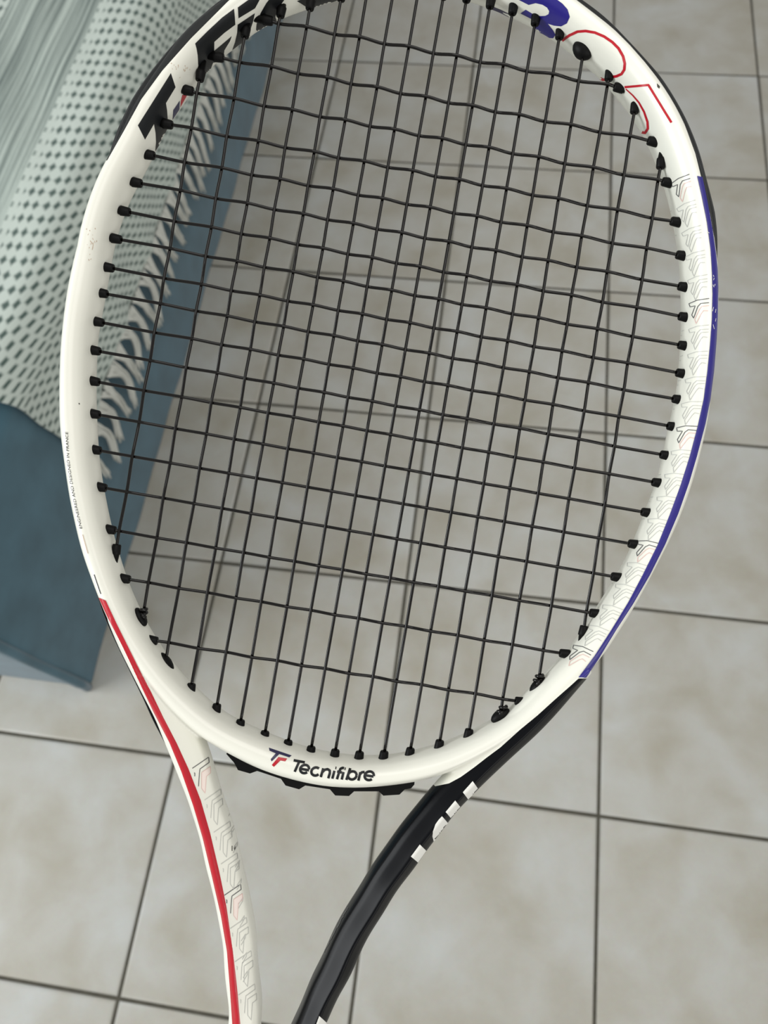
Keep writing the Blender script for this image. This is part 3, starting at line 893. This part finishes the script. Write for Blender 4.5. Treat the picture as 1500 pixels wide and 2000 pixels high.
==
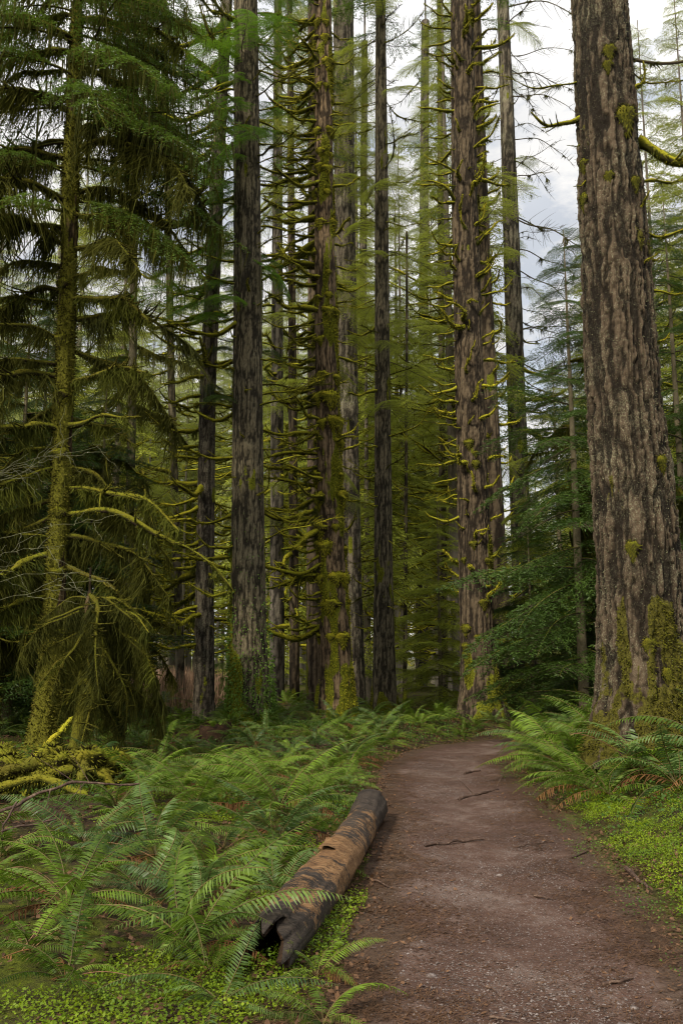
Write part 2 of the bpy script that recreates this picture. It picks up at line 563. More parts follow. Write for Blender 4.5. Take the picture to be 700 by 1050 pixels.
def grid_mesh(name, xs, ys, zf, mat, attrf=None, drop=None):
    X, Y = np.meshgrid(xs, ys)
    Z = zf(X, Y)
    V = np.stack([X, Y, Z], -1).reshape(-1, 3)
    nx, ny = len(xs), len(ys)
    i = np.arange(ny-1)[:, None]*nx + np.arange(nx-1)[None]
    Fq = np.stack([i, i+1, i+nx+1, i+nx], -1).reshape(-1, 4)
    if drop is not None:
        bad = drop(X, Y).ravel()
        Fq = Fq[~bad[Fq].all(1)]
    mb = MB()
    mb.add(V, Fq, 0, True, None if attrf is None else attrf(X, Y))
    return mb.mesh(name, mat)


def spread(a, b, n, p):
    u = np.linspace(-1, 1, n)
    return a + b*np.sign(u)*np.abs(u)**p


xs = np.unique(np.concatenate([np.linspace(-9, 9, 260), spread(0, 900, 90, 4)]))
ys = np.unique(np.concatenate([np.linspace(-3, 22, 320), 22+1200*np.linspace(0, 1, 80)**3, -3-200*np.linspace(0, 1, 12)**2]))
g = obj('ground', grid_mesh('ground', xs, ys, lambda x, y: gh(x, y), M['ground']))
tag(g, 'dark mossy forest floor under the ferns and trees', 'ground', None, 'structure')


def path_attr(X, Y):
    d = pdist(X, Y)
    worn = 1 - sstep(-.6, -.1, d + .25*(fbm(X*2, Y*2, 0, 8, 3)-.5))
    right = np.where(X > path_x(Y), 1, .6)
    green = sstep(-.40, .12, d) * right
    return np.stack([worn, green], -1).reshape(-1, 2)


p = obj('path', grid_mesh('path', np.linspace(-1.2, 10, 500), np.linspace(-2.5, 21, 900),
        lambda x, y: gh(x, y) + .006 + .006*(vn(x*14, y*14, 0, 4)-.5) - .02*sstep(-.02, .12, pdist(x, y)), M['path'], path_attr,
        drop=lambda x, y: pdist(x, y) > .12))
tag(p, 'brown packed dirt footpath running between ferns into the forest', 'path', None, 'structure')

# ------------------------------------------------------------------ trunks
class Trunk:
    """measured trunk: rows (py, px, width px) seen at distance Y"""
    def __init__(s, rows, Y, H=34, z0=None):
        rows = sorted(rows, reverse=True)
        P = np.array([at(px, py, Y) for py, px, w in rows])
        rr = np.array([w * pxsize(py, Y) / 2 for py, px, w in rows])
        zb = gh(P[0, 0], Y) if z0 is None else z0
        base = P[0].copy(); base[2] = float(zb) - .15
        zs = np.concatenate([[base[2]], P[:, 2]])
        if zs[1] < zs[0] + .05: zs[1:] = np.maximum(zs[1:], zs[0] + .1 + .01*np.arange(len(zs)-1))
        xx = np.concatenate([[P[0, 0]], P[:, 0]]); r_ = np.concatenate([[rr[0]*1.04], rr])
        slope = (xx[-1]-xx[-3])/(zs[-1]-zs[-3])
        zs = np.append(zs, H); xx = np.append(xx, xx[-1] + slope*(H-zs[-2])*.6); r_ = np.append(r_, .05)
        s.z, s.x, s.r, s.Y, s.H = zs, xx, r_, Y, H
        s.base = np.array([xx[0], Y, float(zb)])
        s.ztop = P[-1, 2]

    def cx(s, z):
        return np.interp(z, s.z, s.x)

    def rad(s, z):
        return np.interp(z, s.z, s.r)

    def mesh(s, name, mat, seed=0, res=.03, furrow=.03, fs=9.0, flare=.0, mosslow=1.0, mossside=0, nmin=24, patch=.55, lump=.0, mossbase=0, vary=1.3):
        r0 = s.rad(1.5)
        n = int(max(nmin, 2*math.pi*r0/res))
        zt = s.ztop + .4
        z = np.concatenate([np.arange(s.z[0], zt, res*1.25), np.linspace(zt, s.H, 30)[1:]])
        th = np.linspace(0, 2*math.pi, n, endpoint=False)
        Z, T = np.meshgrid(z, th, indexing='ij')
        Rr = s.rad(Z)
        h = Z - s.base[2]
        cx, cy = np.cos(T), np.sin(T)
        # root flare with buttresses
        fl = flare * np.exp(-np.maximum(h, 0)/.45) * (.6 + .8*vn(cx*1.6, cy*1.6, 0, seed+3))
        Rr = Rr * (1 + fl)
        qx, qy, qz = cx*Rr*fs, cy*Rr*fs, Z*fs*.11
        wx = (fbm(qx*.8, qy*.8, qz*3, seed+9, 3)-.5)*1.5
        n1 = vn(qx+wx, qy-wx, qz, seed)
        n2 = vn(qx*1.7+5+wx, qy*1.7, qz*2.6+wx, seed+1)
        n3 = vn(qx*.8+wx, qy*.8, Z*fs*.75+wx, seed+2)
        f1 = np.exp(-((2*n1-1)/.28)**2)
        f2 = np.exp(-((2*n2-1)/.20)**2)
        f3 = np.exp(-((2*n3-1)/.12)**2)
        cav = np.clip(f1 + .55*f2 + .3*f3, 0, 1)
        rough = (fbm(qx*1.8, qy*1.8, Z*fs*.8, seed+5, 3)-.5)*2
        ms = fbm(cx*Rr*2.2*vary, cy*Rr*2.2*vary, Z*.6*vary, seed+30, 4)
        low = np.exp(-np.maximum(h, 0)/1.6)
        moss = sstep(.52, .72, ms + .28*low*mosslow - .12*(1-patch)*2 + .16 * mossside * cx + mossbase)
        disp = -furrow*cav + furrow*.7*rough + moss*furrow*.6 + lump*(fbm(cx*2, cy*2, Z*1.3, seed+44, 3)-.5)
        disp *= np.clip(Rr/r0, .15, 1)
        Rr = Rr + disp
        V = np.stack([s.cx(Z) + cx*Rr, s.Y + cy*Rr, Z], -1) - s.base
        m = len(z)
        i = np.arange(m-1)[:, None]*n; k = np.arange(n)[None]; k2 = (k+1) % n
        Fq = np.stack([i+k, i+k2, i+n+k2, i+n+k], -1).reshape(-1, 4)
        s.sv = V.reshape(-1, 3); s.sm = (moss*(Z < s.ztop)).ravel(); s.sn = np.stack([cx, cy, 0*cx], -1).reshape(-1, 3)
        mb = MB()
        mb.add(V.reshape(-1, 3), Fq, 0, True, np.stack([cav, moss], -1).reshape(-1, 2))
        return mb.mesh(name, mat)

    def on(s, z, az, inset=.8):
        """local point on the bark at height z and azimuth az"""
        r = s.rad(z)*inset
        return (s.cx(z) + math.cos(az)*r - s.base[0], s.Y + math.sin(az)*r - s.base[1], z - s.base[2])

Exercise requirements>
From the records above, quote only the lines running from the line with "Write part 2" to the line with "return np.stack([worn, green], -1).reshape(-1, 2)", both lines included.

Exercise answer>
Write part 2 of the bpy script that recreates this picture. It picks up at line 563. More parts follow. Write for Blender 4.5. Take the picture to be 700 by 1050 pixels.
def grid_mesh(name, xs, ys, zf, mat, attrf=None, drop=None):
    X, Y = np.meshgrid(xs, ys)
    Z = zf(X, Y)
    V = np.stack([X, Y, Z], -1).reshape(-1, 3)
    nx, ny = len(xs), len(ys)
    i = np.arange(ny-1)[:, None]*nx + np.arange(nx-1)[None]
    Fq = np.stack([i, i+1, i+nx+1, i+nx], -1).reshape(-1, 4)
    if drop is not None:
        bad = drop(X, Y).ravel()
        Fq = Fq[~bad[Fq].all(1)]
    mb = MB()
    mb.add(V, Fq, 0, True, None if attrf is None else attrf(X, Y))
    return mb.mesh(name, mat)


def spread(a, b, n, p):
    u = np.linspace(-1, 1, n)
    return a + b*np.sign(u)*np.abs(u)**p


xs = np.unique(np.concatenate([np.linspace(-9, 9, 260), spread(0, 900, 90, 4)]))
ys = np.unique(np.concatenate([np.linspace(-3, 22, 320), 22+1200*np.linspace(0, 1, 80)**3, -3-200*np.linspace(0, 1, 12)**2]))
g = obj('ground', grid_mesh('ground', xs, ys, lambda x, y: gh(x, y), M['ground']))
tag(g, 'dark mossy forest floor under the ferns and trees', 'ground', None, 'structure')


def path_attr(X, Y):
    d = pdist(X, Y)
    worn = 1 - sstep(-.6, -.1, d + .25*(fbm(X*2, Y*2, 0, 8, 3)-.5))
    right = np.where(X > path_x(Y), 1, .6)
    green = sstep(-.40, .12, d) * right
    return np.stack([worn, green], -1).reshape(-1, 2)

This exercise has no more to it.